For my family, this project has shadowed me like a second life. All six of my wonderful sisters have lent their sympathetic ears and helped me to stay centered. Andrea Sankar has been an important source of intellectual and logistical help. Aunt Renee McCoy took me in and continues to inspire me. Taya Nelson picked me up when I was falling apart on many occasions and has consistently steered me toward deeper explorations of the emotional dimensions of this work. Eric Nelson has enriched this project with good humor and warm support. Frithjof Bergmann has been, for many years now, my closest and most valuable intellectual ally. Jessie Flynn was accommodating and loving throughout the many years that I spent in and around Detroit. And finally, Rosemary Polanco has been a pitch-perfect editor, brutally honest sounding board, and incredible mother to our lively son as the book has gone through its final trimester. It is so rare that any of us find someone whose opinion and judgment we implicitly trust. I am lucky indeed.
Dramatis Personae
EAST SIDE
Dude Freeman, Family, and Friends
Dude Freeman 16-year-old East Sider
Ruby Mother
Forrester Older brother
Felicity Older sister
Evelyn (Evie) Older sister
Elvin Evie's twin
May Oldest sister
Lydia Paternal aunt
Marvin Father
Dude's Friends
Billy
Chewie
Treb
Aisha
Janet
Walker
Detention Facility
Cedric Mann
Branford Wilson
Fredrick Nelson
Bosworth
Raul
Willis Harrison
Justin
Bernardo
Ms. Bailey
Mr. Mallard
WEST SIDE
Rodney Phelps, Family, and Friends
Rodney Phelps 19-year-old West Sider
Maria Mother
Antonio Younger brother
Julie Older sister
Princess Older sister
Annie Girlfriend
The Dexter Boys
Sheed
Kilo
Loc
Hector
Shell
Ebo
Oscar
Timmy Mason
Rabbit
Jeremiah
Z
Dante
Marley
Coney Island
Larry
Mikey
Polly
Patty
Household on Pingree
Esther
Juwan
Benjamin
Dwayne
1
Introduction
Many die too late, and a few die too early.
The doctrine still sounds strange: Die at the right time!
Friedrich Nietzsche, Also Sprach Zarathustra
BIFF : He had the wrong dreams. All, all, wrong.
HAPPY : Don't say that!
BIFF : He never knew who he was.
CHARLEY : Nobody dast blame this man. Nobody dast blame this man.
A salesman is got to dream, boy. It comes with the territory.
Arthur Miller, Death of a Salesman
Having escaped the fires, they trudged in tattered, soot-stained clothing toward a busy street where they might find help. Somewhere, a keen-eyed photographer for the Detroit Free Press captured the young black family, the morning after the first day of rioting in the city, as they walked with their few salvaged belongings underneath a row of smoldering brick chimneys, which shot through the collapsed houses around them.
Though the riots of summer 1967 spread from one corner of Detroit's interior to the other, consuming building after building on the East and West Sides, and up and down some of the city's most bustling streets, the houses shown burning in the Free Press photograph, just off Linwood Street between Pingree and Blaine, represent the center of what would be the city's most devastating residential damage.
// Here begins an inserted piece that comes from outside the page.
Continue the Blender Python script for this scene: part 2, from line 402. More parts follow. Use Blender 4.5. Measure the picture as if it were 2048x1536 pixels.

Nearly the entire square block burned down after wind-borne embers from a nearby business landed on the roofs of several houses.
Over thirty years later, when I moved into the bottom floor of a two-family flat on Pingree, in one of the spared homes across the street from what had been this residential conflagration, the chimneys were long since toppled and cleared away, and a city park had been made of the vacant field left by the fire. Now, when I stood on the worn oak floor in my room and looked out the window, I could see chain-link softball backstops facing each other from the corners of the park and a wavy asphalt basketball court that had been built off to the side.